To most companies, “litigation” is a dirty word.  That notion is perfectly understandable.  Corporate counsel may spend their entire career mitigating risk and developing plans and policies to keep the company out of court.  So when a dispute starts brewing with another company, most corporate counsel just aren’t programmed to initiate a lawsuit.

That can be a strategic mistake in a complex business dispute.  Typically, both sides have claims against each other, and the identity of the plaintiff is a mere matter of who pulled the trigger on the lawsuit.  If you strike first and take on the mantle of the plaintiff, you are in a position to control the pace, forum, and—most importantly—the message of the litigation.
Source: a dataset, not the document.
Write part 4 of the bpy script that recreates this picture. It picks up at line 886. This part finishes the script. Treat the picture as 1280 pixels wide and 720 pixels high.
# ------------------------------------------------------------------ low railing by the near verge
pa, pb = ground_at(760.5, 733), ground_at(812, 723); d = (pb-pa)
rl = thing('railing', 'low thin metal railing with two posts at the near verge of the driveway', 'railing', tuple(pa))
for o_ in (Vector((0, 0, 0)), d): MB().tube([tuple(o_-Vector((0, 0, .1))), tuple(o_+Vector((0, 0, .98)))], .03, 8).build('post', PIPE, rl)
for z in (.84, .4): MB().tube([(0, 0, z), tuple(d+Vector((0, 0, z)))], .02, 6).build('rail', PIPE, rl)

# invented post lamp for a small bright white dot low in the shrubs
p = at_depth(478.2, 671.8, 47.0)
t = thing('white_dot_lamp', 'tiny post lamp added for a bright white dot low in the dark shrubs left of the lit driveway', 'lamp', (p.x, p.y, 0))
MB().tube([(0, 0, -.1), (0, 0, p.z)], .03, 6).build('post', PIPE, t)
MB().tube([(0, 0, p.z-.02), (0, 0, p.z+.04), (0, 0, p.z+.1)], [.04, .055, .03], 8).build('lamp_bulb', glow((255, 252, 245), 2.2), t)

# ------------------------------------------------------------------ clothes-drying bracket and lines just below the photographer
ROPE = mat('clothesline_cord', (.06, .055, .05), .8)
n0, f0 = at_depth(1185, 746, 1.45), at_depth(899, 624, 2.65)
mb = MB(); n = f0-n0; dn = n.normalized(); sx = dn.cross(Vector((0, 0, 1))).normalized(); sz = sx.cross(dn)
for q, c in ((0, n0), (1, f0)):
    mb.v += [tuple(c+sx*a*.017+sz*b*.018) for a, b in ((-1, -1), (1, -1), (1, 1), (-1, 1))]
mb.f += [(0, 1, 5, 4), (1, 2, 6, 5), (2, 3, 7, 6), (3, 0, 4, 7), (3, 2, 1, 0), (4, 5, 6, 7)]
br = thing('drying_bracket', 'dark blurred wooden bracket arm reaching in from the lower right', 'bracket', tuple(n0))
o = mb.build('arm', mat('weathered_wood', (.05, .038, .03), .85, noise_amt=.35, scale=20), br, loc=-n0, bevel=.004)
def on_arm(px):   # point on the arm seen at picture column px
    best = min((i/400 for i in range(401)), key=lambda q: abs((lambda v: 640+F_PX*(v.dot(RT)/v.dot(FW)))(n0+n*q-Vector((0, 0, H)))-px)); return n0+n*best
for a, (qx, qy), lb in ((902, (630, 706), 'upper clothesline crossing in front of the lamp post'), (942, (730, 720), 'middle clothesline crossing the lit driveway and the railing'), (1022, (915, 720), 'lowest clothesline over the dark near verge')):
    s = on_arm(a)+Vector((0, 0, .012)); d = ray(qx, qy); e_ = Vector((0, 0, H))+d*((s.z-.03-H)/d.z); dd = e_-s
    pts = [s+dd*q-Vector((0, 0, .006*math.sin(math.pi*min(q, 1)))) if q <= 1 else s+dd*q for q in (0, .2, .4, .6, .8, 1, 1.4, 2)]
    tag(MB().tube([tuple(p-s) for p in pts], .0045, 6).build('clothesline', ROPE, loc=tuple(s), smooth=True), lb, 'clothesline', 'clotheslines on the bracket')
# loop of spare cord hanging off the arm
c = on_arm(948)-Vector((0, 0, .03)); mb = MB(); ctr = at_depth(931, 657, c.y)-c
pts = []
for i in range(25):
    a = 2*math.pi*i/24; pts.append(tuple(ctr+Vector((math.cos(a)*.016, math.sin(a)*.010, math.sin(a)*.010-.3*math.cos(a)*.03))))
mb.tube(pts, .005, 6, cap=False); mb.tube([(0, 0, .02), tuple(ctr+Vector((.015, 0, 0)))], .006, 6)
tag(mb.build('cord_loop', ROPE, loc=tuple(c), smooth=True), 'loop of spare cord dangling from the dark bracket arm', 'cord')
Your opponent will know that if the case ever proceeds to trial, you will get put your case on first.  And if the case is complex, you may have weeks or months to parade your evidence and trial themes in front of the jury before your opponent puts on a single witness.  Once the defendant is done putting on its case, you then get to put on rebuttal evidence—effectively getting both the first and the last word.  That is a powerful position to be in. 

Granted, there might be solid strategic reasons to be the defendant in the lawsuit.  But make sure that you are at least thinking about the advantages of striking first, even if it is just to get the lawsuit on file and then hold off on formal service.

When things are about to hit the fan, there are often plenty of things that you can do to position yourself away from the impending mess.  Skillful positioning of your company in advance of the lawsuit can shorten the litigation and put the company in a much better position to prevail in the end.  Proactive thinking with an eye toward how your company will look in an evidentiary record is the key, and can save you and your executive team plenty of unnecessary headaches and expense.